Secretary of State John Kerry’s discussions in Vienna proposing a Syrian ceasefire at least include Assad supporters Russia and Iran, but the United States is still insisting with Saudi Arabia and Turkey that Assad must be removed immediately, rejecting Russia’s suggestion of even an 18-month transition until the next presidential election in Syria. No Syrians were invited to the discussions of their own fate.

In fact, other than the Syrian Kurds, Assad and his Iranian surrogates are the only troops on the ground fighting effectively against ISIL. Expecting Sunni Turkey or especially Wahhabi Saudi Arabia to send troops against their fellow sectarians is naïve. At best the latter might be convinced to stop arming al-Nusra and the former from attacking the Kurds. All of the participants on both sides are less than perfect and Europe does not have the firepower to be effective. Twenty French bombs as a first response to the attack on their capital city was a pathetic admission of weakness, and even that required U.S. assistance. At least Russia has real air power. But as the deep underground tunnels in liberated Sinjar demonstrated, air is not enough.

Obama allows his ideology to get in the way of recognizing that as “evil” as Senator Paul said Assad was, the Syrian president represents the lesser of two evils in Syria. The Islamic State attacked Paris and set Washington D.C. as the next target. The horrific group is today’s problem. It is even more evil and is directly threatening the U.S. with its own promised attack. While ISIL’s threat was only to Western “crusaders,” they target all Westerners—even the most secular atheists. Assad, on the other hand, tends to protect or at least not persecute Jews and Christians. And Assad and his allies at least have ground troops. By not understanding that such distinctions between evils are the essence of statecraft, Obama proves that he simply is not up to the job. There is no solution without Assad forces.

While the pacifist left might think that all would be fine if America had stayed home (and I did write a column in late 2002 opposing the coming Iraq invasion), the present reality finds the U.S. mired down. President Obama may think that if the West makes nice with Islam the majority of Sunnis “who share our values” will defeat the terrorists and Assad will somehow just go away because he is a bad guy. This is delusional. They certainly do not share our values.

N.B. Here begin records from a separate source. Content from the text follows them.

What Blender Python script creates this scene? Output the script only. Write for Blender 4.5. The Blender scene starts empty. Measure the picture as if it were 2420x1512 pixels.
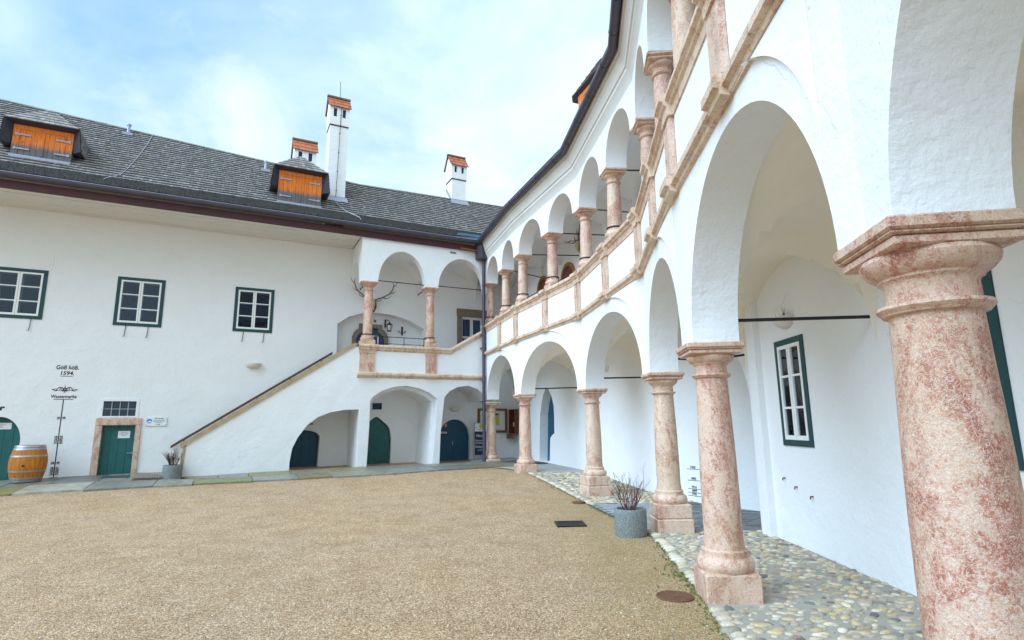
import bpy, bmesh, math, random
from mathutils import Vector, Matrix
from mathutils.geometry import tessellate_polygon
random.seed(11)
R = math.radians
scene = bpy.context.scene

# ---------------------------------------------------------------- camera
F_PX, CAM_H, K = 561.0, 1.8, 1024/2419.0
_zc = Vector((475-512, 320+2712, -F_PX)).normalized()
_fw = Vector((0, 0, -1)); _yc = (_fw - _fw.dot(_zc)*_zc).normalized()
_xc = _yc.cross(_zc)
CAM2W = Matrix((_xc, _yc, _zc))
CAM = Vector((0, 0, CAM_H))
cd = bpy.data.cameras.new('camera'); cam = bpy.data.objects.new('camera', cd)
scene.collection.objects.link(cam)
cd.sensor_fit = 'HORIZONTAL'; cd.sensor_width = 36; cd.lens = F_PX/1024*36
cd.clip_start = 0.05; cd.clip_end = 2000
cam.matrix_world = Matrix.Translation(CAM) @ CAM2W.to_4x4()
scene.camera = cam

# ---------------------------------------------------------------- world, sun, exposure
SUN_EL, SUN_AZ = R(44), R(234)       # azimuth clockwise from +Y
w = bpy.data.worlds.new("World"); scene.world = w; w.use_nodes = True
nt = w.node_tree; N = nt.nodes; Lk = nt.links
for n in list(N): N.remove(n)
out = N.new('ShaderNodeOutputWorld'); bg = N.new('ShaderNodeBackground')
sky = N.new('ShaderNodeTexSky'); sky.sky_type = 'NISHITA'; sky.sun_disc = False
sky.sun_elevation = SUN_EL; sky.sun_rotation = SUN_AZ
sky.air_density = 1.0; sky.dust_density = 0.6; sky.ozone_density = 2.5
tc = N.new('ShaderNodeTexCoord')
def cloudnoise(loc, scale, detail, rough, dist, lo, hi):
    mp = N.new('ShaderNodeMapping'); mp.inputs['Scale'].default_value = (1.0, 1.0, 1.6); mp.inputs['Location'].default_value = loc
    nz = N.new('ShaderNodeTexNoise'); nz.inputs['Scale'].default_value = scale; nz.inputs['Detail'].default_value = detail; nz.inputs['Roughness'].default_value = rough; nz.inputs['Distortion'].default_value = dist
    rp = N.new('ShaderNodeValToRGB'); rp.color_ramp.elements[0].position = lo; rp.color_ramp.elements[1].position = hi
    Lk.new(tc.outputs['Generated'], mp.inputs['Vector']); Lk.new(mp.outputs[0], nz.inputs['Vector']); Lk.new(nz.outputs[0], rp.inputs[0])
    return rp.outputs[0]
base = N.new('ShaderNodeMixRGB'); base.inputs[0].default_value = .55; base.inputs[2].default_value = (2.4, 4.8, 7.0, 1)
Lk.new(sky.outputs[0], base.inputs[1])
# open blue towards the left, cloud cover thickening to the right
sep = N.new('ShaderNodeSeparateXYZ'); Lk.new(tc.outputs['Generated'], sep.inputs[0])
veil = cloudnoise((.35, .1, .2), 1.9, 7, .55, .35, .36, .60)
ma = N.new('ShaderNodeMath'); ma.operation = 'MULTIPLY_ADD'; Lk.new(sep.outputs[0], ma.inputs[0]); ma.inputs[1].default_value = .75; ma.inputs[2].default_value = .42
mb_ = N.new('ShaderNodeMath'); mb_.operation = 'MULTIPLY_ADD'; mb_.use_clamp = True; Lk.new(veil, mb_.inputs[0]); mb_.inputs[1].default_value = .62; Lk.new(ma.outputs[0], mb_.inputs[2])
m1 = N.new('ShaderNodeMixRGB'); Lk.new(mb_.outputs[0], m1.inputs[0]); Lk.new(base.outputs[0], m1.inputs[1]); m1.inputs[2].default_value = (5.0, 6.3, 7.0, 1)
puff = cloudnoise((2.1, .6, .4), 3.0, 8, .56, .5, .47, .72)
m2 = N.new('ShaderNodeMixRGB'); Lk.new(puff, m2.inputs[0]); Lk.new(m1.outputs[0], m2.inputs[1]); m2.inputs[2].default_value = (5.9, 6.6, 6.9, 1)
Lk.new(m2.outputs[0], bg.inputs[0]); bg.inputs[1].default_value = 0.095
Lk.new(bg.outputs[0], out.inputs[0])
sd = bpy.data.lights.new('sun', 'SUN'); sun = bpy.data.objects.new('sun', sd); scene.collection.objects.link(sun)
sd.energy = 2.7; sd.angle = R(60); sd.color = (0.58, 0.78, 1.0)
_sv = Vector((math.sin(SUN_AZ)*math.cos(SUN_EL), math.cos(SUN_AZ)*math.cos(SUN_EL), math.sin(SUN_EL)))
sun.rotation_euler = _sv.to_track_quat('Z', 'Y').to_euler(); sun.location = (0, 0, 30)
scene.view_settings.view_transform = 'Standard'; scene.view_settings.look = 'None'
scene.view_settings.exposure = 0.95; scene.view_settings.gamma = 1.0
scene.render.engine = 'CYCLES'
scene.cycles.max_bounces = 8; scene.cycles.diffuse_bounces = 5

# ---------------------------------------------------------------- materials
def new_mat(name):
    m = bpy.data.materials.new(name); m.use_nodes = True
    t = m.node_tree; b = t.nodes['Principled BSDF']
    return m, t, b
def node(t, k, **kw):
    n = t.nodes.new(k)
    for a, v in kw.items():
        if a in n.inputs: n.inputs[a].default_value = v
        else: setattr(n, a, v)
    return n
def coord(t, obj=False, scale=(1, 1, 1)):
    if obj: c = t.nodes.new('ShaderNodeTexCoord').outputs['Object']
    else: c = t.nodes.new('ShaderNodeNewGeometry').outputs['Position']
    m = node(t, 'ShaderNodeMapping'); m.inputs['Scale'].default_value = scale
    t.links.new(c, m.inputs['Vector']); return m.outputs[0]
def noise(t, v, scale, detail=4, rough=.55, dist=0):
    n = node(t, 'ShaderNodeTexNoise', Scale=scale, Detail=detail, Roughness=rough, Distortion=dist)
    t.links.new(v, n.inputs['Vector']); return n.outputs[0]
def noise3(t, v, scale):
    n = node(t, 'ShaderNodeTexNoise', Scale=scale, Detail=4.0)
    t.links.new(v, n.inputs['Vector']); return n.outputs['Color']
def ramp(t, fac, stops):
    r = t.nodes.new('ShaderNodeValToRGB'); cr = r.color_ramp
    while len(cr.elements) < len(stops): cr.elements.new(0.5)
    for e, (p, c) in zip(cr.elements, stops):
        e.position = p; e.color = (c, c, c, 1) if isinstance(c, (int, float)) else (*c, 1)
    t.links.new(fac, r.inputs[0]); return r.outputs[0]
def mixc(t, fac, a, b, mode='MIX'):
    m = t.nodes.new('ShaderNodeMixRGB'); m.blend_type = mode
    for i, x in ((0, fac), (1, a), (2, b)):
        if isinstance(x, (int, float)): m.inputs[i].default_value = x if i == 0 else (x, x, x, 1)
        elif isinstance(x, tuple): m.inputs[i].default_value = (*x, 1)
        else: t.links.new(x, m.inputs[i])
    return m.outputs[0]
def bump(t, b, h, strength, dist, prev=None):
    n = node(t, 'ShaderNodeBump', Strength=strength, Distance=dist)
    t.links.new(h, n.inputs['Height'])
    if prev: t.links.new(prev, n.inputs['Normal'])
    t.links.new(n.outputs[0], b.inputs['Normal']); return n.outputs[0]
def tintattr(t):
    a = t.nodes.new('ShaderNodeAttribute'); a.attribute_name = 'tint'; return a.outputs['Color']

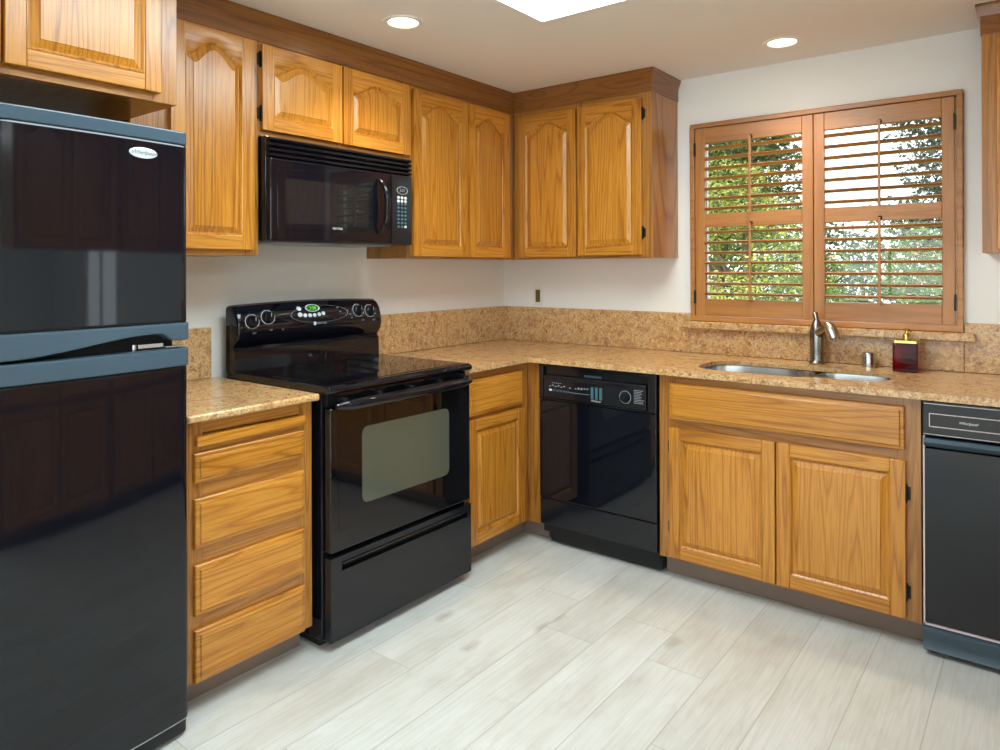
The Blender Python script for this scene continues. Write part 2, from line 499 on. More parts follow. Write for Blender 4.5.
# ------------------------------------------------------------------ room
H = 0.886; ZC = 2.2586; XR = 7.6; YF = -5.2
struct(MB().box(-0.15, XR + 0.15, YF - 0.15, 0.12, -0.1, 0.0), 'floor', M['floor'])
cb = MB()
SX0, SX1, SY0, SY1 = 1.063, 1.80, -2.60, -1.137      # skylight opening
S2 = (3.9, 5.1, -3.6, -2.4)  # added glowing panel out of view, fills the room with light
for x0, x1, y0, y1 in ((-0.15, SX0, YF - 0.15, 0.12), (SX0, SX1, SY1, 0.12), (SX0, SX1, YF - 0.15, SY0), (SX1, S2[0], YF - 0.15, 0.12),
                       (S2[0], S2[1], S2[3], 0.12), (S2[0], S2[1], YF - 0.15, S2[2]), (S2[1], XR + 0.15, YF - 0.15, 0.12)):
    cb.box(x0, x1, y0, y1, ZC, ZC + 0.14)
struct(cb, 'ceiling', M['ceil'])
struct(MB().box(-0.12, 0, YF - 0.12, 0.12, 0, ZC), 'wall_left', M['wall'])
wx0, wx1, wz0, wz1 = 1.212, 2.316, 1.070, 2.002       # kitchen window opening
dx0, dx1, dz0, dz1 = 5.15, 6.35, 0.02, 2.03           # patio door in the dining end
wbk = MB()
wbk.box(0, wx0, 0, 0.12, 0, ZC); wbk.box(wx1, dx0, 0, 0.12, 0, ZC); wbk.box(dx1, XR + 0.12, 0, 0.12, 0, ZC)
wbk.box(wx0, wx1, 0, 0.12, 0, wz0); wbk.box(wx0, wx1, 0, 0.12, wz1, ZC)
wbk.box(dx0, dx1, 0, 0.12, 0, dz0); wbk.box(dx0, dx1, 0, 0.12, dz1, ZC)
struct(wbk, 'wall_back', M['wall'])
struct(MB().box(XR, XR + 0.12, YF - 0.12, 0, 0, ZC), 'wall_right', M['wall'])
wf = MB()
wf.box(0, 0.7, YF - 0.12, YF, 0, ZC); wf.box(5.6, XR, YF - 0.12, YF, 0, ZC); wf.box(0.7, 5.6, YF - 0.12, YF, 0, 0.1); wf.box(0.7, 5.6, YF - 0.12, YF, 2.1, ZC)
struct(wf, 'wall_front', M['wall'])

def window(name, x0, x1, y, z0, z1, n=2, fr=0.045):
    o = bpy.data.objects.new(name, None); col.objects.link(o); o.location = ((x0 + x1) / 2, y, z0); ROOT[o.name] = Vector(o.location)
    tag(o, kind='structure')
    mb = MB()
    mb.box(x0, x1, y - 0.02, y + 0.02, z0, z0 + fr); mb.box(x0, x1, y - 0.02, y + 0.02, z1 - fr, z1)
    mb.box(x0, x0 + fr, y - 0.02, y + 0.02, z0 + fr, z1 - fr); mb.box(x1 - fr, x1, y - 0.02, y + 0.02, z0 + fr, z1 - fr)
    for i in range(1, n):
        xm = x0 + (x1 - x0) * i / n
        mb.box(xm - 0.025, xm + 0.025, y - 0.018, y + 0.018, z0 + fr, z1 - fr)
    mb.build('window_frame', M['white'], o, 0.002, 1)
    MB().box(x0 + fr - 0.005, x1 - fr + 0.005, y - 0.002, y + 0.002, z0 + fr - 0.005, z1 - fr + 0.005).build('glass', M['glass'], o)
    return o
window('window_1', wx0, wx1, 0.085, wz0, wz1, 2, 0.025)
window('door_1', dx0, dx1, 0.06, dz0, dz1, 2, 0.06)
window('added_fill_window', 0.7, 5.6, YF - 0.06, 0.1, 2.1, 4)  # unseen window wall added so the sky fills in from behind the camera
# flush glowing panels: the kitchen skylight and an added unseen one for fill light
for nm, (x0, x1, y0, y1) in (('window_3', (SX0, SX1, SY0, SY1)), ('added_fill_skylight', S2)):
    o = bpy.data.objects.new(nm, None); col.objects.link(o); o.location = ((x0 + x1) / 2, (y0 + y1) / 2, ZC); ROOT[o.name] = Vector(o.location)
    tag(o, kind='structure')
    MB().box(x0, x1, y0, y1, ZC + 0.012, ZC + 0.02).build('diffuser', M['diffuser'], o)
    fb = MB()
    fb.box(x0 - 0.004, x0 + 0.006, y0, y1, ZC - 0.002, ZC + 0.012); fb.box(x1 - 0.006, x1 + 0.004, y0, y1, ZC - 0.002, ZC + 0.012)
    fb.box(x0, x1, y0 - 0.004, y0 + 0.006, ZC - 0.002, ZC + 0.012); fb.box(x0, x1, y1 - 0.006, y1 + 0.004, ZC - 0.002, ZC + 0.012)
    fb.build('skylight_frame', M['white'], o)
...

Neoconservatives and liberal interventionists are just as mistaken for calling for U.S. ground forces “for as long as it takes.” Robert Kagan’s plan is to send 30,000 troops to establish a “safe zone” for refugees and 10,000 to 20,000 more to “uproot” Islamic State from Syria and Iraq. Then he would apply pressure to remove Assad and Russia, just as the U.S. has used its muscle to create today’s “liberal world order” these “past 70 years.” Once this is successful, French, Turkish, NATO and Arab forces would replace U.S. forces. Good luck with that given Kagan’s own admission that NATO has no replacement forces and that Arabs will help only when we fully subdue the region. And after fourteen years in the Middle East, Americans are not likely to accept Kagan’s insistence on “keeping a lid on things” indefinitely. This is a dream world.

The U.S. must show some response to the horrific Paris and San Bernardino attacks and especially the ISIL threat to attack Washington D.C. First, Salafi Jihadism and its branches must be identified as the problem, then confronted and properly distinguished from Islam generally.

The only military solution, without years of massive numbers of American boots on the ground, is to continue the limited U.S. role, but with perhaps more air power. We must start cooperating with Russia, and supporting Assad and Kurdish land forces against the Islamic State barbarians. Only then can the U.S. consider becoming a less prominent ingredient in the Middle East cauldron, where ancient vendettas continue to poison the region.

Donald Devine is senior scholar at the Fund for American Studies, the author of America’s Way Back: Reclaiming Freedom, Tradition, and Constitution, and was Ronald Reagan’s director of the U.S. Office of Personnel Management during his first term and one of his campaign strategists.